The bottom line: more debt to fund, and looser spending limits on the country.
Elias Haddad at BBH said U.K. nominal growth is below the 10-year gilt yield. In English: the economy is not growing fast enough to pay off the debt the country already has.
Adding more debt makes the math worse.
Picture it this way. The country owes a big bill. The income is not keeping pace. A new plan would add to the bill. That is the trade the bond market is making.
Worth Noting
Burnham walked back some of his bond market words in February. He said they should not be ignored.
Traders are not convinced. President Trump piled on too.
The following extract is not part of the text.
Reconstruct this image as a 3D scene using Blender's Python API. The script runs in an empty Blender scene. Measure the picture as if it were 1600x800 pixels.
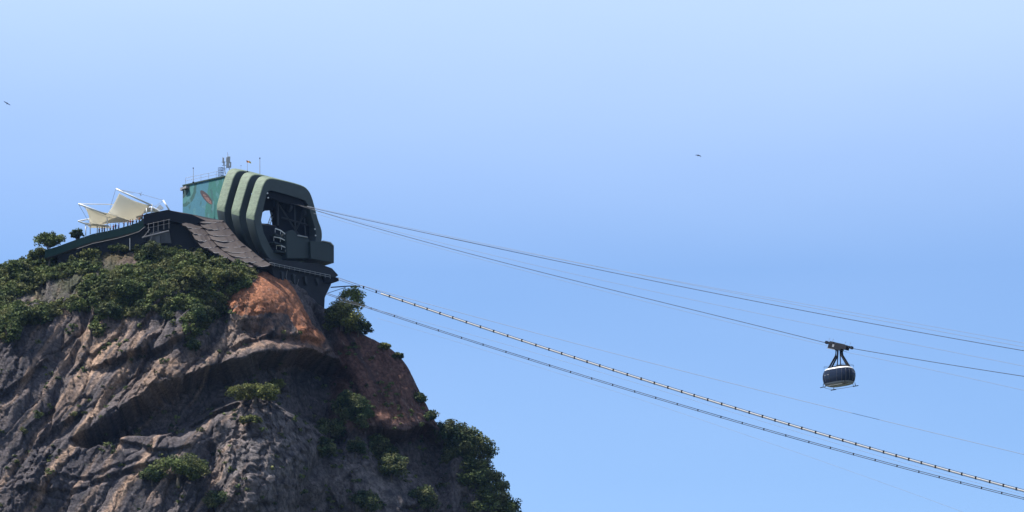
import bpy, math, random
import numpy as np
from mathutils import Vector, Matrix
from mathutils.bvhtree import BVHTree

random.seed(7)
rng = np.random.default_rng(11)
R = math.radians
SC = bpy.context.scene
COL = SC.collection

# ------------------------------------------------------------------ camera
F = 6000.0                      # focal length in photograph pixels (1600 wide)
PITCH = R(14.0)
CAM = Vector((0, 0, 2.0))
cam = bpy.data.cameras.new('camera')
cam.sensor_width = 36.0
cam.lens = 36.0 * F / 1600.0
cam.clip_start = 1.0
cam.clip_end = 20000.0
camo = bpy.data.objects.new('camera', cam)
camo.location = CAM
camo.rotation_euler = (R(90) + PITCH, 0, 0)
COL.objects.link(camo)
SC.camera = camo

# ------------------------------------------------------------------ sky and sun
SUN_EL = R(60)
SUN_AZ_DIR = Vector((-0.88, -0.02, 0)).normalized()      # horizontal direction towards the sun
to_sun = Vector((SUN_AZ_DIR.x * math.cos(SUN_EL), SUN_AZ_DIR.y * math.cos(SUN_EL), math.sin(SUN_EL)))
world = bpy.data.worlds.new('World')
SC.world = world
world.use_nodes = True
wn = world.node_tree
wn.nodes.clear()
sky = wn.nodes.new('ShaderNodeTexSky')
sky.sky_type = 'NISHITA'
sky.sun_disc = False
sky.sun_elevation = SUN_EL
sky.sun_rotation = math.atan2(to_sun.x, to_sun.y)
sky.altitude = 0
sky.air_density = 1.0
sky.dust_density = 0.6
sky.ozone_density = 3.0
bg = wn.nodes.new('ShaderNodeBackground')
bg.inputs[1].default_value = 0.0745
wo = wn.nodes.new('ShaderNodeOutputWorld')
tc = wn.nodes.new('ShaderNodeTexCoord')
mp = wn.nodes.new('ShaderNodeMapping')
mp.inputs['Scale'].default_value = (2.2, 2.2, 9.0)
nz = wn.nodes.new('ShaderNodeTexNoise')
nz.inputs['Scale'].default_value = 1.6
nz.inputs['Detail'].default_value = 4.0
nz.inputs['Roughness'].default_value = 0.45
cr = wn.nodes.new('ShaderNodeMapRange')
cr.inputs[1].default_value = 0.38; cr.inputs[2].default_value = 0.72
cr.inputs[3].default_value = 0.0; cr.inputs[4].default_value = 0.07
# thin high veil of cirrus, thickening upward
sep = wn.nodes.new('ShaderNodeSeparateXYZ')
up = wn.nodes.new('ShaderNodeMapRange')
up.inputs[1].default_value = 0.238; up.inputs[2].default_value = 0.318
up.inputs[3].default_value = 0.0; up.inputs[4].default_value = 0.46
add = wn.nodes.new('ShaderNodeMath'); add.operation = 'ADD'; add.use_clamp = True
mix = wn.nodes.new('ShaderNodeMix'); mix.data_type = 'RGBA'
tint = wn.nodes.new('ShaderNodeMix'); tint.data_type = 'RGBA'; tint.blend_type = 'MULTIPLY'
tint.inputs[0].default_value = 1.0
SKY_TINT = (0.84, 0.952, 1.13, 1)
tint.inputs[7].default_value = SKY_TINT
L = wn.links.new
L(tc.outputs['Generated'], mp.inputs[0]); L(mp.outputs[0], nz.inputs['Vector'])
L(nz.outputs[0], cr.inputs[0]); L(tc.outputs['Generated'], sep.inputs[0]); L(sep.outputs[2], up.inputs[0])
L(cr.outputs[0], add.inputs[0]); L(up.outputs[0], add.inputs[1])
L(add.outputs[0], mix.inputs[0]); L(sky.outputs[0], tint.inputs[6]); L(tint.outputs[2], mix.inputs[6])
mix.inputs[7].default_value = (6.5, 7.7, 9.8, 1)
L(mix.outputs[2], bg.inputs[0]); L(bg.outputs[0], wo.inputs[0])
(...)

He told reporters Friday it will be "tough" for Starmer to stay in office without dealing with immigration and energy.
Neil Mehta at RBC BlueBay said the next Labour leader will come from the left side of the party. That means a higher risk price tag on U.K. assets, in his view.
Lord Peter Ricketts, a former U.K. diplomat, said the fight at home will hurt Starmer abroad too. He said the EU will be slow to talk if it does not know who runs the U.K. in a few months.
Until Burnham makes his plans clear, investors are voting with their wallets.